▶ Task:
Copy every line with the string "this" in it.

3D scene scripts
——————

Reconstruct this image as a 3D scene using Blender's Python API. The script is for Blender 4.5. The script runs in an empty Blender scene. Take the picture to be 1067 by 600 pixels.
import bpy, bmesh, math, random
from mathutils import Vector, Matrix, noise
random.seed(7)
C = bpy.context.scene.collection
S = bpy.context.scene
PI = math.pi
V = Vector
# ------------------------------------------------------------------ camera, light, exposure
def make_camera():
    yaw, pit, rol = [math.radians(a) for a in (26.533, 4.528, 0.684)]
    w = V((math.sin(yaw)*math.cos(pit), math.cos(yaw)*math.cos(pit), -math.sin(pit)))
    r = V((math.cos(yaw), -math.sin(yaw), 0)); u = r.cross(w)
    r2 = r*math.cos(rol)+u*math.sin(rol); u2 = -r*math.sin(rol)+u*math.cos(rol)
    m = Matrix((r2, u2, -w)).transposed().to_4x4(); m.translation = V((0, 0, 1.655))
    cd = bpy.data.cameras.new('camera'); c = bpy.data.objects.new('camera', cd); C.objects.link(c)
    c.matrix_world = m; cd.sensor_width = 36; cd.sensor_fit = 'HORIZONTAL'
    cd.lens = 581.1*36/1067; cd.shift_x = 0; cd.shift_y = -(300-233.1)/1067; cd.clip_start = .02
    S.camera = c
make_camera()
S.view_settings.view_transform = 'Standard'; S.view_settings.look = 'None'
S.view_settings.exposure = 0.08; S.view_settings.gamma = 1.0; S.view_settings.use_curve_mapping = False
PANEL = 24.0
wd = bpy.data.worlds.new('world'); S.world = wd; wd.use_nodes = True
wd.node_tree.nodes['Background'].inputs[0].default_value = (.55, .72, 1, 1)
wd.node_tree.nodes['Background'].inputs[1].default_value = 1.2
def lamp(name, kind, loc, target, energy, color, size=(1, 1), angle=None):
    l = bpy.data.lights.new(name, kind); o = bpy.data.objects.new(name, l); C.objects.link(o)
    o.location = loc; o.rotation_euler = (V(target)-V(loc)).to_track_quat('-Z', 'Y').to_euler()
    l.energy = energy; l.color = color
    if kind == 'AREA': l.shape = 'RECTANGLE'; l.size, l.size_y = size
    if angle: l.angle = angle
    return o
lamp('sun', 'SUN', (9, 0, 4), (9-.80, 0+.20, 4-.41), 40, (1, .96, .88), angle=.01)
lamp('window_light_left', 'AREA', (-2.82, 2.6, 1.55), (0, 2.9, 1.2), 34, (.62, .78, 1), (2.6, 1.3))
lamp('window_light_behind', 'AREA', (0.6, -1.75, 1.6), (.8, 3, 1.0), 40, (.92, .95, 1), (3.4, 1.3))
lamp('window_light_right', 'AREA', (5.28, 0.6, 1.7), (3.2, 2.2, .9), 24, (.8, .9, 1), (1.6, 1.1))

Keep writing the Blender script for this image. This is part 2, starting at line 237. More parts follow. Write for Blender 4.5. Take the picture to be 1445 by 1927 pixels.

——————

▶ Answer to the task:
Reconstruct this image as a 3D scene using Blender's Python API. The script is for Blender 4.5. The script runs in an empty Blender scene. Take the picture to be 1067 by 600 pixels.
Keep writing the Blender script for this image. This is part 2, starting at line 237. More parts follow. Write for Blender 4.5. Take the picture to be 1445 by 1927 pixels.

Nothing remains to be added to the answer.